Now there are 24 Khmer people from Kampuchea Krom who were deported from Thailand as illegal immigrants – but as a first step, the Poipet authorities rejected to provide shelter for them, as some seem originate from within the country. But not all. Six of them arrived now in Phnom Penh to seek assistance from the government and the UNHCR to receive Khmer nationality. In whatever way they came to Thailand and were sent to Cambodia – if they came from Kampuchea Krom, they are Vietnamese citizens (whether they carry identity papers or passports from where they came from or not). As they are Khmer, the Thai authorities could send these “illegals” to Cambodia, hoping they will get Cambodian citizenship and will not be repatriated to Vietnam.

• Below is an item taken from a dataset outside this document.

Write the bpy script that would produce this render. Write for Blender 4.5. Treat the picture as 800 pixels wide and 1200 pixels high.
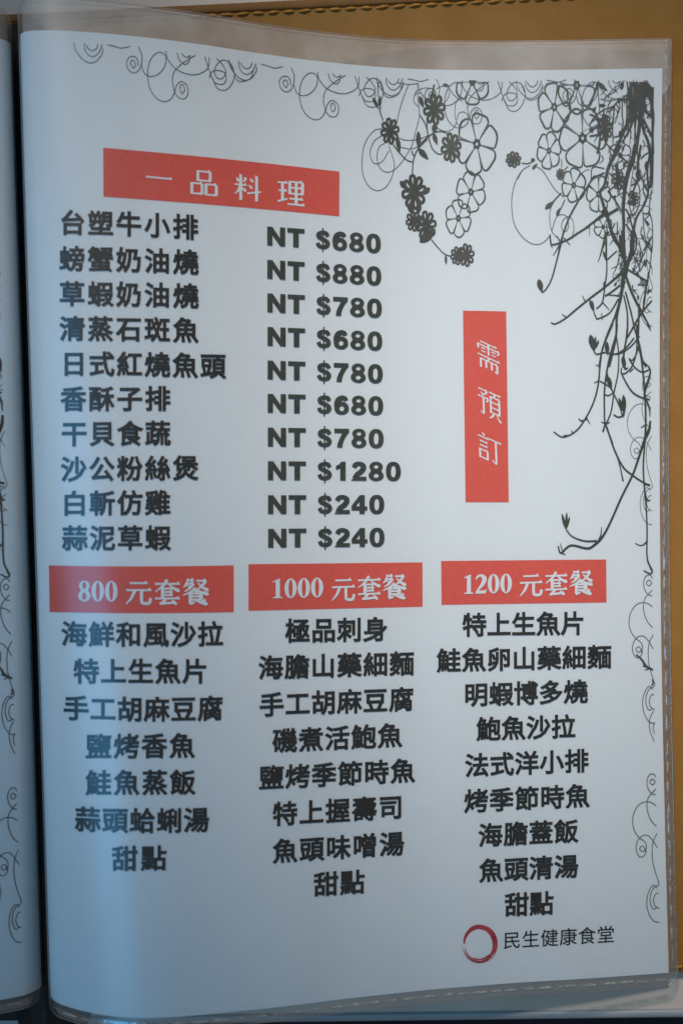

The twenty Uighurs did not have such a place of origin to go to, they had fled their place of origin. There were no reports that they had been personally identified as having committed crimes – there were two children among them! – but they were sent to China.

But they were not “Chinese ethnic Uighurs” – unless we also call the six Khmer people asking for Cambodian nationality “Vietnamese.” And in both cases it is similarly difficult to see why one should – as some commentators say – “Just leave them to their government.” In both cases, the history, which they carry in their lives, is more complex than to be appropriately dealt with, using such simpleminded advice.